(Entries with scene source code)
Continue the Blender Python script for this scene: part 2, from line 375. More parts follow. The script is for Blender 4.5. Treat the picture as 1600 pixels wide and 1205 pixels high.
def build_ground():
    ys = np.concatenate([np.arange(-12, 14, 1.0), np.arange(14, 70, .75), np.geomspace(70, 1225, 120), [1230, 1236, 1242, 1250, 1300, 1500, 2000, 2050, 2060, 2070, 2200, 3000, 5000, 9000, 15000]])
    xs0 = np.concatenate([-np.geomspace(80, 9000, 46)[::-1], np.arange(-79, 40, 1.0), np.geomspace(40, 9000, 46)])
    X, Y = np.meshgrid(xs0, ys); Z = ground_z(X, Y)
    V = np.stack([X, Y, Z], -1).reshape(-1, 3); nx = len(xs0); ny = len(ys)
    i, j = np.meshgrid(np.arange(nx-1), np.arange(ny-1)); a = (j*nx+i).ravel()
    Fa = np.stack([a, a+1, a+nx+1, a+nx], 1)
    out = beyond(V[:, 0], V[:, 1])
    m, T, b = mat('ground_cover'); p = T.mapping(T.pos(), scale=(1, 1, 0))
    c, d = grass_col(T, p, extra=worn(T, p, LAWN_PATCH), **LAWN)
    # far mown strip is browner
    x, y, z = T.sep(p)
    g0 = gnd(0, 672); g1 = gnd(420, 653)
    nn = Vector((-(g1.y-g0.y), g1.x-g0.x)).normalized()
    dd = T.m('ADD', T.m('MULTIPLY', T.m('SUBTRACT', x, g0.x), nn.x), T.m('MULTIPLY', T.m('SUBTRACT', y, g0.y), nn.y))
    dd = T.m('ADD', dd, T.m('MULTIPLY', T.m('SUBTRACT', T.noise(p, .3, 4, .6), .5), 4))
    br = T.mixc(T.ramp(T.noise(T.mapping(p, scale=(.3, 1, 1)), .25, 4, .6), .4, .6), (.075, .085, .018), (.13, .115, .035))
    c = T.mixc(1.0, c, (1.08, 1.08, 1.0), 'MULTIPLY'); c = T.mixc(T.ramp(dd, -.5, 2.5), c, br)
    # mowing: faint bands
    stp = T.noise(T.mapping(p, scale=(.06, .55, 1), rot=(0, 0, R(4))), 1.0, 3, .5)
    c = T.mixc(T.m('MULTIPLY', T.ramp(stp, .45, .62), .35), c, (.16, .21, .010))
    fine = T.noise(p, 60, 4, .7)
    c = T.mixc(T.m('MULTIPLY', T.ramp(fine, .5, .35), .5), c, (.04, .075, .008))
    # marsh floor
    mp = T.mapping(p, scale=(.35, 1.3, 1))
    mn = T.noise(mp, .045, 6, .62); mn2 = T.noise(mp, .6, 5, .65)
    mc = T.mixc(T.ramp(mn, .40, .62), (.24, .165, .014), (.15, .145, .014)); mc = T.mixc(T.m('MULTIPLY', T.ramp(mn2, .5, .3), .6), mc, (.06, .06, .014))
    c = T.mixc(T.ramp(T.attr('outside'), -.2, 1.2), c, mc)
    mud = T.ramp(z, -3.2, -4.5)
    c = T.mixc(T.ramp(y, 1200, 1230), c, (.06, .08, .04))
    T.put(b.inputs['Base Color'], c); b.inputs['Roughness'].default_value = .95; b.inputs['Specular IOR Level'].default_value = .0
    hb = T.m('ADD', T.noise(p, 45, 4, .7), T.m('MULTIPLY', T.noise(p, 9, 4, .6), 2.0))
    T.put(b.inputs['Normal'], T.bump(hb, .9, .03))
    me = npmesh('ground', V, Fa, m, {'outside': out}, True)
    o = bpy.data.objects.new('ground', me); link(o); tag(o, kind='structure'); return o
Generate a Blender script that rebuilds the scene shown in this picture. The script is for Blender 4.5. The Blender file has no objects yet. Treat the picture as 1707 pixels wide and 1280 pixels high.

§ **The problem**:
Report all lines of the material that contain the word "wide".

§ **Complete output**:
Continue the Blender Python script for this scene: part 2, from line 375. More parts follow. The script is for Blender 4.5. Treat the picture as 1600 pixels wide and 1205 pixels high.
Generate a Blender script that rebuilds the scene shown in this picture. The script is for Blender 4.5. The Blender file has no objects yet. Treat the picture as 1707 pixels wide and 1280 pixels high.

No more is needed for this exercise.